►
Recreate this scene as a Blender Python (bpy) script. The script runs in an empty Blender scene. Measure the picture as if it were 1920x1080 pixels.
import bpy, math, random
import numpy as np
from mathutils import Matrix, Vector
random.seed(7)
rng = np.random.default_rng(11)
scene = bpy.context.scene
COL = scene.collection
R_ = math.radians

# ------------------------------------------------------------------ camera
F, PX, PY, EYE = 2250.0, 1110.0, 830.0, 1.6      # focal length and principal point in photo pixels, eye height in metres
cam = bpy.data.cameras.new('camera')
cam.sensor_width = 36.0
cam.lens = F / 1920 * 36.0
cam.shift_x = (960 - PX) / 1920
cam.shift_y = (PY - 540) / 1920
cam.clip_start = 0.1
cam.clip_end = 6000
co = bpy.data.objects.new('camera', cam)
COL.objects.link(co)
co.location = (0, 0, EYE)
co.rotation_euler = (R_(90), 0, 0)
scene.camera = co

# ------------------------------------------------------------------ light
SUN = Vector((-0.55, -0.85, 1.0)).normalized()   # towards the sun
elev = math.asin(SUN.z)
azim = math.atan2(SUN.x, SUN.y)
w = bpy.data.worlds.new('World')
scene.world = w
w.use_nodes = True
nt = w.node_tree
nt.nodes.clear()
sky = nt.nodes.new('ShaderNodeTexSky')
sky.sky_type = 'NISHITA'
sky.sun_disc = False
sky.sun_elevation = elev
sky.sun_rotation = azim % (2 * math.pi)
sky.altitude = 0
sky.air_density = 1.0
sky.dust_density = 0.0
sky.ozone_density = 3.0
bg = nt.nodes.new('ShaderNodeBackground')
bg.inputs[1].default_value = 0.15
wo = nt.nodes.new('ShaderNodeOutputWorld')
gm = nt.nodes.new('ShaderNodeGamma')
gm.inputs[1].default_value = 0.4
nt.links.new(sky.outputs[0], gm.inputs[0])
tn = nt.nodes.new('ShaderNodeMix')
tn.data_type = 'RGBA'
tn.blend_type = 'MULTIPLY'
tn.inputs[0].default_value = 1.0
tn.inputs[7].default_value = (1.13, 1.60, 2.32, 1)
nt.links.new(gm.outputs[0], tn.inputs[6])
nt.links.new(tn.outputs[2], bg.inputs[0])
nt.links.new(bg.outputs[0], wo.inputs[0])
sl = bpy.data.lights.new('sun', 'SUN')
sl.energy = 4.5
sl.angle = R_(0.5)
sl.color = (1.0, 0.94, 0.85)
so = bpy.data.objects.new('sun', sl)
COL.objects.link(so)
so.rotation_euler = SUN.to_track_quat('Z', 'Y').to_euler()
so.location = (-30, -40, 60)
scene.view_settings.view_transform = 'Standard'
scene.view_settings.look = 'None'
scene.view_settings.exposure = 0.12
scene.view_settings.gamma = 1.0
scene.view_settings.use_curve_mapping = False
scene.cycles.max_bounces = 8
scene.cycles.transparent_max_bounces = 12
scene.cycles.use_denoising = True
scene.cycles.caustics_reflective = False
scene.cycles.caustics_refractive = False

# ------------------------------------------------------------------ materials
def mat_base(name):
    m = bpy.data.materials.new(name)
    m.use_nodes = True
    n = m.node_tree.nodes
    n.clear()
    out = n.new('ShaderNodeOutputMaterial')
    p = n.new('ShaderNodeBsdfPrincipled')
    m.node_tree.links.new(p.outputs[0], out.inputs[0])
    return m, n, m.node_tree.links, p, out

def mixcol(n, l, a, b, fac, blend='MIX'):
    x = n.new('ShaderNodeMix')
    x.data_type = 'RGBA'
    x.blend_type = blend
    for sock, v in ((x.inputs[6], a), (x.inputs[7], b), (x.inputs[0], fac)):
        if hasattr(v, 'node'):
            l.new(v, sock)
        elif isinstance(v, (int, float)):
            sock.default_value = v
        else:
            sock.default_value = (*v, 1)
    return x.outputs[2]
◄
Print the whole listing exactly as it is.

Recreate this scene as a Blender Python (bpy) script. The script runs in an empty Blender scene. Measure the picture as if it were 1920x1080 pixels.
import bpy, math, random
import numpy as np
from mathutils import Matrix, Vector
random.seed(7)
rng = np.random.default_rng(11)
scene = bpy.context.scene
COL = scene.collection
R_ = math.radians

# ------------------------------------------------------------------ camera
F, PX, PY, EYE = 2250.0, 1110.0, 830.0, 1.6      # focal length and principal point in photo pixels, eye height in metres
cam = bpy.data.cameras.new('camera')
cam.sensor_width = 36.0
cam.lens = F / 1920 * 36.0
cam.shift_x = (960 - PX) / 1920
cam.shift_y = (PY - 540) / 1920
cam.clip_start = 0.1
cam.clip_end = 6000
co = bpy.data.objects.new('camera', cam)
COL.objects.link(co)
co.location = (0, 0, EYE)
co.rotation_euler = (R_(90), 0, 0)
scene.camera = co

# ------------------------------------------------------------------ light
SUN = Vector((-0.55, -0.85, 1.0)).normalized()   # towards the sun
elev = math.asin(SUN.z)
azim = math.atan2(SUN.x, SUN.y)
w = bpy.data.worlds.new('World')
scene.world = w
w.use_nodes = True
nt = w.node_tree
nt.nodes.clear()
sky = nt.nodes.new('ShaderNodeTexSky')
sky.sky_type = 'NISHITA'
sky.sun_disc = False
sky.sun_elevation = elev
sky.sun_rotation = azim % (2 * math.pi)
sky.altitude = 0
sky.air_density = 1.0
sky.dust_density = 0.0
sky.ozone_density = 3.0
bg = nt.nodes.new('ShaderNodeBackground')
bg.inputs[1].default_value = 0.15
wo = nt.nodes.new('ShaderNodeOutputWorld')
gm = nt.nodes.new('ShaderNodeGamma')
gm.inputs[1].default_value = 0.4
nt.links.new(sky.outputs[0], gm.inputs[0])
tn = nt.nodes.new('ShaderNodeMix')
tn.data_type = 'RGBA'
tn.blend_type = 'MULTIPLY'
tn.inputs[0].default_value = 1.0
tn.inputs[7].default_value = (1.13, 1.60, 2.32, 1)
nt.links.new(gm.outputs[0], tn.inputs[6])
nt.links.new(tn.outputs[2], bg.inputs[0])
nt.links.new(bg.outputs[0], wo.inputs[0])
sl = bpy.data.lights.new('sun', 'SUN')
sl.energy = 4.5
sl.angle = R_(0.5)
sl.color = (1.0, 0.94, 0.85)
so = bpy.data.objects.new('sun', sl)
COL.objects.link(so)
so.rotation_euler = SUN.to_track_quat('Z', 'Y').to_euler()
so.location = (-30, -40, 60)
scene.view_settings.view_transform = 'Standard'
scene.view_settings.look = 'None'
scene.view_settings.exposure = 0.12
scene.view_settings.gamma = 1.0
scene.view_settings.use_curve_mapping = False
scene.cycles.max_bounces = 8
scene.cycles.transparent_max_bounces = 12
scene.cycles.use_denoising = True
scene.cycles.caustics_reflective = False
scene.cycles.caustics_refractive = False

# ------------------------------------------------------------------ materials
def mat_base(name):
    m = bpy.data.materials.new(name)
    m.use_nodes = True
    n = m.node_tree.nodes
    n.clear()
    out = n.new('ShaderNodeOutputMaterial')
    p = n.new('ShaderNodeBsdfPrincipled')
    m.node_tree.links.new(p.outputs[0], out.inputs[0])
    return m, n, m.node_tree.links, p, out

def mixcol(n, l, a, b, fac, blend='MIX'):
    x = n.new('ShaderNodeMix')
    x.data_type = 'RGBA'
    x.blend_type = blend
    for sock, v in ((x.inputs[6], a), (x.inputs[7], b), (x.inputs[0], fac)):
        if hasattr(v, 'node'):
            l.new(v, sock)
        elif isinstance(v, (int, float)):
            sock.default_value = v
        else:
            sock.default_value = (*v, 1)
    return x.outputs[2]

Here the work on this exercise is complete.